Quando Clodio ebbe venti anni, arrivò anche la guerra ad aumentarne il disagio psicologico fino a che la sua voce poetica, che non era lo sfogo di un introverso, bensì un linguaggio strutturato modernamente, generalmente privo di rime, evocativo, intenso e visionario, si zittì definitivamente. Di solito il poeta si abbozza nell’adolescenza per completarsi subito dopo, Scagnardi invece ha “gridato” la sua poesia negli anni adolescenziali per poi tacere definitivamente sconfitto dal mondo con cui non sapeva relazionarsi. La ragione è chiusa nel suo mistero umano o forse è spiegata dalla poesia A me stesso della raccolta Motivi:
Ritroverò la vera poesia se ne la brezza
non scoprirò sibili d’ironia.
O se nel silenzio alto del Mondo
non intenderò l’inconcludenza del Tutto.
Quel silenzio improvviso, che spezza il fragile legame di Scagnardi con il mondo equivale a un salto nel vuoto, come quando un colpo di vento spezza il filo di un aquilone e lo fa sparire nell’immensità del cielo. Peccato, perché la poesia poteva riscattare Clodio dai suoi tormenti e dargli una dimensione sociale, come ha fatto con il grande Dino Campana.

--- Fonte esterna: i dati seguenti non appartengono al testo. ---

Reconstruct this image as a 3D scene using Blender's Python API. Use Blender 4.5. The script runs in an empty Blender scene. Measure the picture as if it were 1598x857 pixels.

Pericle Stoppa con infaticabile determinazione continua a scavare nelle memorie della vecchia Marina di Ravenna facendo affiorare realtà perdute come questi versi, nutriti da una tormentata interiorità non meno che dal paesaggio costiero. Nel ristampare l’intera raccolta poetica scrivendone la prefazione, Stoppa restituisce la memoria storica di Clodio Scagnardi, offrendogli ora quelle opportunità che la vita gli ha negato.